The prime minister’s response: “It makes a hell of a difference whether we make the ceasefire after we cut Hezbollah down to size or after we leave it intact.”
‘It’s not easy to be president’
Netanyahu has also found himself at odds with the United States throughout the war in Gaza, with Washington often criticizing Jerusalem over civilian deaths and the difficult humanitarian situation in Gaza — but the prime minister acknowledged America’s overarching support, and praised US President Joe Biden for his solidarity visit at the beginning of the war, which made him the first US premier to visit Israel during wartime.
Netanyahu said he understood the pressure Biden was under at times to take a hard line with Israel. “The US withheld critical weapons,” Netanyahu said, citing delays in shipments of heavy bombs.
“It’s not easy to be president, let’s face it, with these very radical fringes in his party. It wasn’t easy to do what Mr. Biden did” in supporting of Israel, he added, including during Israel’s counterattack on Iran this past October.
Netanyahu also told the WSJ he remains hopeful that US support will remain strong during President-elect Donald Trump’s upcoming second term in the White House. The prime minister expressed optimism that the new president would help bring about another hostage deal in Gaza, as well as a normalization deal with Saudi Arabia.
“It would be the natural expansion of the Abraham Accords that we forged under President Trump’s leadership,” he said, referring to a series of normalization agreements with Arab states that were brokered under Trump’s first administration.

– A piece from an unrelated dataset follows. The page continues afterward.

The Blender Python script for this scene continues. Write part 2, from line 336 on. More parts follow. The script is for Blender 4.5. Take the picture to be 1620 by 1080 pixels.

Netanyahu also reiterated his stance against a permanent ceasefire in Gaza, saying he would only agree to a temporary pause as part of a hostage release deal, and reiterating his plan to see Hamas completely dismantled.
“I’m not going to agree to end the war before we remove Hamas,” he said. “We’re not going to leave them in power in Gaza, 30 miles from Tel Aviv. It’s not going to happen.”
His critics have warned that this could leave the majority of the remaining hostages languishing in Gaza indefinitely.
It is believed that 96 of the 251 hostages abducted by Hamas on October 7 remain in Gaza, including the bodies of at least 34 confirmed dead by the IDF. Hamas is also holding two Israeli civilians who entered the Strip in 2014 and 2015, as well as the bodies of two IDF soldiers who were killed in 2014.
Hamas had long asserted that it would not agree to a ceasefire without an Israeli commitment to end the war. Recent reports have indicated it may have softened its position to allow a limited release of so-called humanitarian cases without such a commitment, though it would likely hold on to the majority of the hostages until the final phase of a deal, when a permanent cessation of hostilities is agreed upon.
Netanyahu has also thus far refused to allow a role for the Palestinian Authority in the post-war management of Gaza.
Israel’s security establishment has warned this robs Jerusalem of a viable alternative to Hamas’s rule, and all but ensures that the IDF will continue fighting the terror group for the foreseeable future, as vacuums temporarily created by military operations are re-filled by Hamas shortly thereafter.